Minipost: “Siegfried” Follow-up

It’s wonderful that we have Melchior’s Siegfried documented in live performance, especially in the company of such colleagues as Flagstad, Thorborg, and Schorr, and under the exciting leadership of Bodanzky. The Thirties broadcast sound, though, while it conveys most of what’s essential, is undeniably a limitation, so we’re fortunate that extended excerpts from all three acts of Siegfried were recorded by HMV in 1931, in decent monophonic studio sound, originally released here by RCA Victor in an album of twenty 78-rpm sides. Except for Mime’s opening monologue and the Mime/Wanderer Riddle Scene (Heinrich Tessmer and a somewhat fresher Schorr), these extracts are very much centered on Melchior, and even include one passage (Act 3: “Kenntest du mich, kühner Spross?“, with Rudolf Bockelman tremendous as The Wanderer) that is among the Met/Bodanzky’s infuriating cuts. The 78 album ended disappointingly with three sides of the final scene, with the great but dimly-recorded Frida Leider as Brünnhilde and  Rudolf Laubenthal stepping in (and, inevitably, down) for Melchior. However, Melchior did record the final scene separately, with Florence Easton—at moments lacking the ideal weight and betraying the occasional Americanism, but bright- and fresh-voiced and lyrically expressive—as Brünnhilde. This version of the scene is complete, opening the big Met cut (from the Sehr mässig marking after Siegfried’s “birg meinen Muth mir nicht mehr!” to the Schnell indication for Brunnhilde’s “Kein Gott nahte mir je!” ), thus giving us our only chance to hear Melchior in this important passage, and bringing us the voices in more immediate studio sonics. It was incorporated into later releases of the HMV-Victor excerpts. These records are a valuable supplement to any of the complete Siegfrieds, and belong in any Wagnerite’s collection.

There are three tenors yet to account for on my selected live historical performances, all younger than Melchior (b. 1890). I’ll take them in birthdate progression. (N. B.: I am going to bypass Ludwig Suthaus, the Siegfried of the Rome/Furtwängler performance. He was a dedicated artist with a substantial voice, and Furtwängler’s tenor on important recordings of Tristan and Die Walküre. But his timbre, not merely dark but opaque and joyless, was almost uniquely unsuited to this role, at least as recorded. And, as I noted with respect to conductors and orchestras, Furtwängler performances, even more than most, need to be taken at full stretch, which, for present purposes, I haven’t done.)
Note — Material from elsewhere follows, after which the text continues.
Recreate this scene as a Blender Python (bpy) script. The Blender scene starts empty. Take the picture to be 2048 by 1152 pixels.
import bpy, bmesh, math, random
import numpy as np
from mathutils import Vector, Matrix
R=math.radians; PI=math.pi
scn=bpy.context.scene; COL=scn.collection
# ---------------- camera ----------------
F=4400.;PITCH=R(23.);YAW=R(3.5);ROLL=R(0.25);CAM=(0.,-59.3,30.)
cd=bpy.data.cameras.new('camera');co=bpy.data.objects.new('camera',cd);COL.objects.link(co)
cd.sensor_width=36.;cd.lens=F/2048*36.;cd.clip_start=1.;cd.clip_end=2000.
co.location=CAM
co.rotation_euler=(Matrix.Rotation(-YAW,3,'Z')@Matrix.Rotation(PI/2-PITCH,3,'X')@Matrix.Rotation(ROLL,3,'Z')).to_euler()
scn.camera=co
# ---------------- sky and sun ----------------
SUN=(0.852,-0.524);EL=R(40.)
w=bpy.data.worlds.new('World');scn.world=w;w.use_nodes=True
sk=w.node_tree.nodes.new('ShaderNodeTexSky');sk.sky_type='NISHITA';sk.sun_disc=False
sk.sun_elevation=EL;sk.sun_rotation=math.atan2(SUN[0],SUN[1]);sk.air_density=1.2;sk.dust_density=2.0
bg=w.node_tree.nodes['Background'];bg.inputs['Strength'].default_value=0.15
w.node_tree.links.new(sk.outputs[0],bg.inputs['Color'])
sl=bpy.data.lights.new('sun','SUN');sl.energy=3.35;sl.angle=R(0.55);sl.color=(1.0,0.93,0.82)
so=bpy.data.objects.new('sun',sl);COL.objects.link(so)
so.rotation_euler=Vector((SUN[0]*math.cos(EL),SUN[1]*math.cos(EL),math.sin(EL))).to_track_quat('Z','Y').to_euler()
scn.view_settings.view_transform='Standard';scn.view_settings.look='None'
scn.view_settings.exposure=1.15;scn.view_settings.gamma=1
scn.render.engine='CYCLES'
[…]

Max Lorenz (b. 1902) had a distinguished career that endured from the late 1920s into the early 1950s. Once Melchior took his leave of Bayreuth after 1935, Lorenz was Europe’s leading Heldentenor till the advent of Windgassen, with only Torsten Ralf (admired chiefly in the Jugendlich parts) and, by the ’40s, Svanholm as serious competition. He had somewhat less success here in the U.S. in the early 1930s, his voice being heard as “hard, unyielding,” or as on the light side for the heavier roles. He returned to the Met briefly after the war, no longer in his prime but esteemed as Herod. One hears something of a quality that could be described as “hard, unyielding” on some of his recordings, but there is a great deal more to his singing than that. His vocal set-up is closer to what we would think of as that of a “normal” good dramatic tenor, not gathered in at the passaggio in Melchior’s unusual manner, but also neither raw and open nor unduly “covered.” So while it could not yield the Dane’s meaty brilliance of tone or his “turned-in” mezza-voce shadings, it was in excellent balance, and took on a healthy ring higher up. Unlike Melchior, he was able to retain some of his higher-lying non-Wagnerian roles in the latter half of his career, singing Otello and even the Ballo Riccardo in Vienna during the war, and Bacchus in the famous Happy-80th-Birthday-Richard-Strauss Ariadne of 1944. Early studio recordings of selections from (e. g.) Lohengrin and Aïda show him maintaining an even, well-supported legato line.